While it would be nice to have Suricata at the main WAN ingress point, if something goes wrong in the PC in terms of hardware, or some mis-config with the VM etc – it would effectively kill the entire network (i.e. in this scenario, there would be no need for the ER-x in my network; the pfSense/Suricata setup would replace it).

So - for critical bits of the network, that cannot go offline, I’m routing the 10.0.0.0/24 to those components – mainly the management access (at least, that’s the plan for now).

Thoughts?

Sure that works. Ideally, you’d trust the pfsense machine and have a more traditional Gateway > DMZ > Router > LANs config, but I understand your reasoning.

The only other thing I thought was odd is the unifi switch. I’ve never configured one outside of a complete unifi ecosystem. I’m not sure to what degree you can configure vlans on it without a unifi gateway. I’m guessing you can manually configure tagging by port, but not sure if you’ll get anything more advanced than that.

Well I’ve tagged VLANs in the EdgeRouter in the past, and in the Unifi config if you create Networks with VLAN tags (they must of course correspond accordingly), then the Unifi Switches will effective untag accordingly.
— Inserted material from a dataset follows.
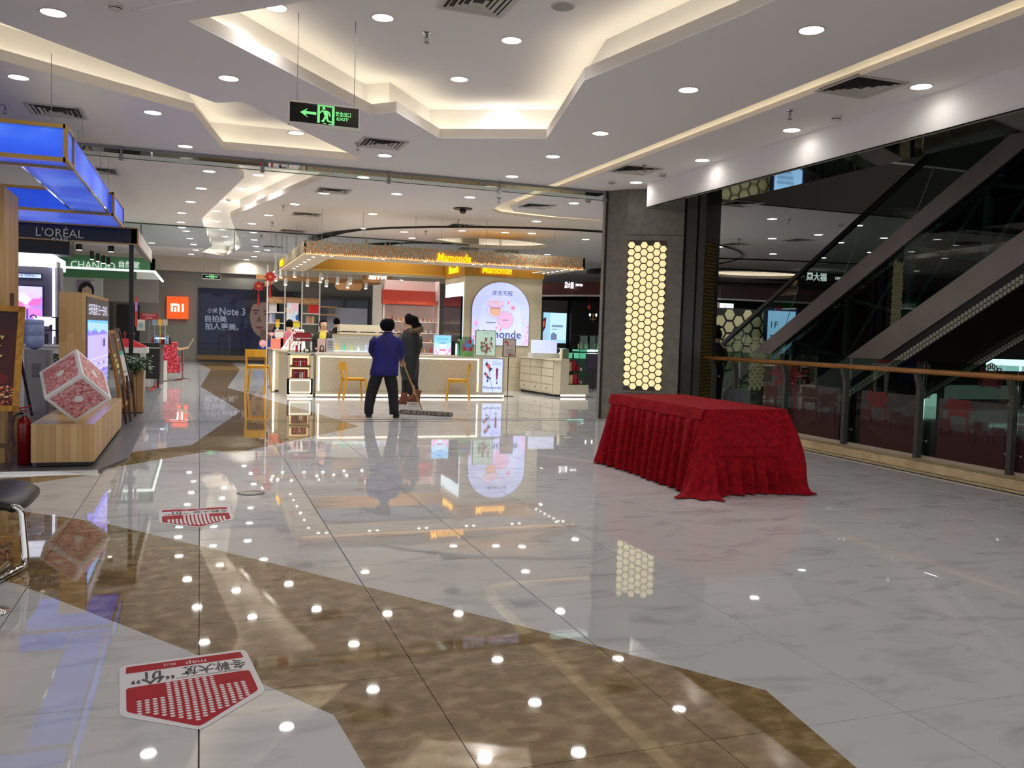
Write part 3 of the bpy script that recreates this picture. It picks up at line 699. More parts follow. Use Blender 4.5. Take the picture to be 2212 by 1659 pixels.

It’s still the same 802.1q setup – the only difference with Unifi is the ‘controller’ approach to provisioning vs. traditional manual control (similar to one of the TOUGHSwitches I had in the past).

Out of curiosity, with a USG, what’s “more advanced” that than? Routing (l3) /firewall features or…?

With the USG you can authenticate into vlans via RADIUS and I think you can do it by MAC address as well. What I had in mind though was private and/or isolated vlans which you can set up on an Edgeswitch (along with 802.1X authentication, GVRP and other fancy stuff).

I believe a full Unifi network does some of those things under the hood, but some of the features are only available if you have a USG in addition to the switch.

Gotcha. I’ve got the USG Pro 4, but it was for a different network; not sure I have the time to replace the existing ER-x with this though, given all the configs it has.